Start of Source excerpt

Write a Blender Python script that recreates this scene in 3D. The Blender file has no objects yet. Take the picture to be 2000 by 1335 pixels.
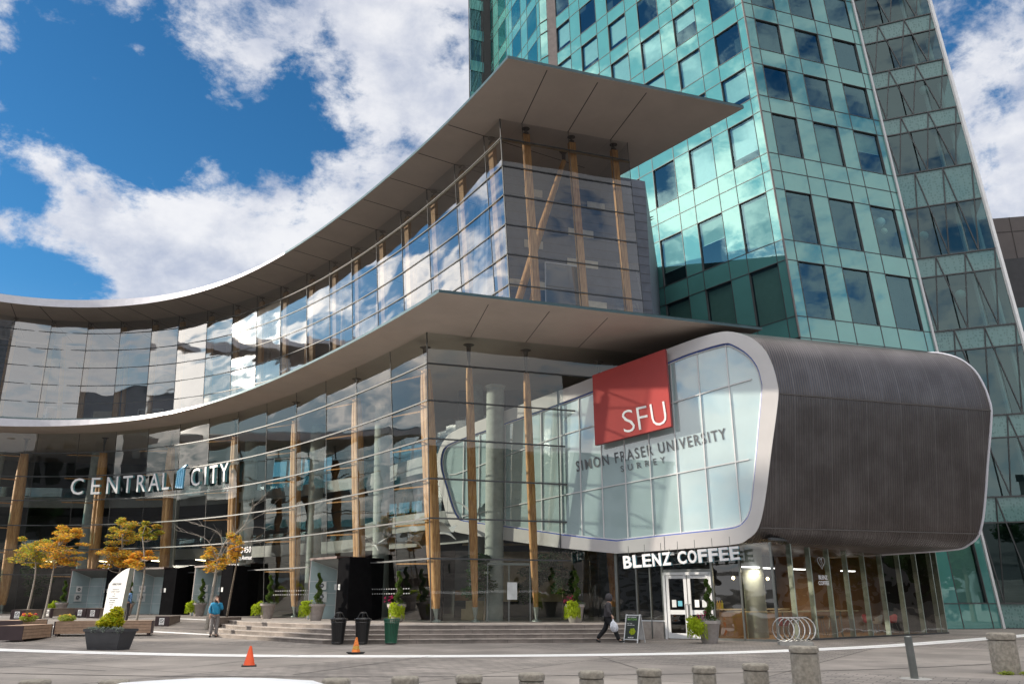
import bpy, bmesh, math, random
import numpy as np
from mathutils import Vector, Matrix
R = math.radians
random.seed(7)
SC = bpy.context.scene
COL = SC.collection
# ------------------------------------------------------------------ camera, sky, sun, exposure
cam = bpy.data.cameras.new('camera'); camo = bpy.data.objects.new('camera', cam); COL.objects.link(camo)
cam.sensor_width = 36; cam.lens = 27.99; cam.clip_end = 6000; cam.clip_start = .05
camo.location = (0, 0, 1.5); camo.rotation_euler = (R(90 + 17.908), 0, 0); SC.camera = camo
SUN_AZ, SUN_EL = 179.0, 12.0            # degrees, counter-clockwise from +X
sd = Vector((math.cos(R(SUN_AZ))*math.cos(R(SUN_EL)), math.sin(R(SUN_AZ))*math.cos(R(SUN_EL)), math.sin(R(SUN_EL))))
sl = bpy.data.lights.new('sun', 'SUN'); slo = bpy.data.objects.new('sun', sl); COL.objects.link(slo)
sl.energy = 2.3; sl.angle = R(1.0); sl.color = (1, .90, .76)
slo.rotation_euler = sd.to_track_quat('Z', 'Y').to_euler()
SC.view_settings.view_transform = 'Standard'; SC.view_settings.look = 'None'
SC.view_settings.exposure = 1.38; SC.view_settings.gamma = 1
SC.render.engine = 'CYCLES'
SC.cycles.use_denoising = True
SC.cycles.max_bounces = 8; SC.cycles.glossy_bounces = 4; SC.cycles.diffuse_bounces = 3
SC.cycles.transparent_max_bounces = 16; SC.cycles.transmission_bounces = 4
SC.cycles.sample_clamp_indirect = 6; SC.cycles.caustics_reflective = False; SC.cycles.caustics_refractive = False

def N(nt, t, **k):
    n = nt.nodes.new(t)
    for a, b in k.items():
        if a == 'ins':
            for i, v in b.items(): n.inputs[i].default_value = v
        else: setattr(n, a, b)
    return n
def math_(nt, op, a, b=None, c=None, clamp=False):
    n = nt.nodes.new('ShaderNodeMath'); n.operation = op; n.use_clamp = clamp
    for i, v in enumerate((a, b, c)):
        if v is None: continue
        if isinstance(v, (int, float)): n.inputs[i].default_value = v
        else: nt.links.new(v, n.inputs[i])
    return n.outputs[0]
def mixc(nt, f, a, b, mode='MIX'):
    n = nt.nodes.new('ShaderNodeMix'); n.data_type = 'RGBA'; n.blend_type = mode
    for i, v in ((0, f), (6, a), (7, b)):
        if isinstance(v, (int, float)): n.inputs[i].default_value = v
        elif isinstance(v, tuple): n.inputs[i].default_value = (*v, 1) if len(v) == 3 else v
        else: nt.links.new(v, n.inputs[i])
    return n.outputs[2]
def ramp(nt, f, lo, hi, a=0., b=1.):
    n = nt.nodes.new('ShaderNodeMapRange'); n.interpolation_type = 'SMOOTHSTEP'
    nt.links.new(f, n.inputs[0]); n.inputs[1].default_value = lo; n.inputs[2].default_value = hi
    n.inputs[3].default_value = a; n.inputs[4].default_value = b
    return n.outputs[0]

W = bpy.data.worlds.new('World'); SC.world = W; W.use_nodes = True
nt = W.node_tree; nt.nodes.clear()
sky = N(nt, 'ShaderNodeTexSky', sky_type='NISHITA', sun_disc=False, sun_elevation=R(SUN_EL), sun_rotation=R(90-SUN_AZ), air_density=1.0, dust_density=.2, ozone_density=4.0)
tc = N(nt, 'ShaderNodeTexCoord'); D = tc.outputs['Generated']
sep = N(nt, 'ShaderNodeSeparateXYZ'); nt.links.new(D, sep.inputs[0])
zz = math_(nt, 'ADD', math_(nt, 'MAXIMUM', sep.outputs[2], 0.0), .22)
cx = math_(nt, 'DIVIDE', sep.outputs[0], zz); cy = math_(nt, 'DIVIDE', sep.outputs[1], zz)
cmb = N(nt, 'ShaderNodeCombineXYZ'); nt.links.new(cx, cmb.inputs[0]); nt.links.new(cy, cmb.inputs[1])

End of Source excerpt

Problem requirements: Return nothing but the lines running from the start of the data to the line with "SC.cycles.sample_clamp_indirect = 6;", please, both ends included and no pictures.

Reply to the task:
Write a Blender Python script that recreates this scene in 3D. The Blender file has no objects yet. Take the picture to be 2000 by 1335 pixels.
import bpy, bmesh, math, random
import numpy as np
from mathutils import Vector, Matrix
R = math.radians
random.seed(7)
SC = bpy.context.scene
COL = SC.collection
# ------------------------------------------------------------------ camera, sky, sun, exposure
cam = bpy.data.cameras.new('camera'); camo = bpy.data.objects.new('camera', cam); COL.objects.link(camo)
cam.sensor_width = 36; cam.lens = 27.99; cam.clip_end = 6000; cam.clip_start = .05
camo.location = (0, 0, 1.5); camo.rotation_euler = (R(90 + 17.908), 0, 0); SC.camera = camo
SUN_AZ, SUN_EL = 179.0, 12.0            # degrees, counter-clockwise from +X
sd = Vector((math.cos(R(SUN_AZ))*math.cos(R(SUN_EL)), math.sin(R(SUN_AZ))*math.cos(R(SUN_EL)), math.sin(R(SUN_EL))))
sl = bpy.data.lights.new('sun', 'SUN'); slo = bpy.data.objects.new('sun', sl); COL.objects.link(slo)
sl.energy = 2.3; sl.angle = R(1.0); sl.color = (1, .90, .76)
slo.rotation_euler = sd.to_track_quat('Z', 'Y').to_euler()
SC.view_settings.view_transform = 'Standard'; SC.view_settings.look = 'None'
SC.view_settings.exposure = 1.38; SC.view_settings.gamma = 1
SC.render.engine = 'CYCLES'
SC.cycles.use_denoising = True
SC.cycles.max_bounces = 8; SC.cycles.glossy_bounces = 4; SC.cycles.diffuse_bounces = 3
SC.cycles.transparent_max_bounces = 16; SC.cycles.transmission_bounces = 4
SC.cycles.sample_clamp_indirect = 6; SC.cycles.caustics_reflective = False; SC.cycles.caustics_refractive = False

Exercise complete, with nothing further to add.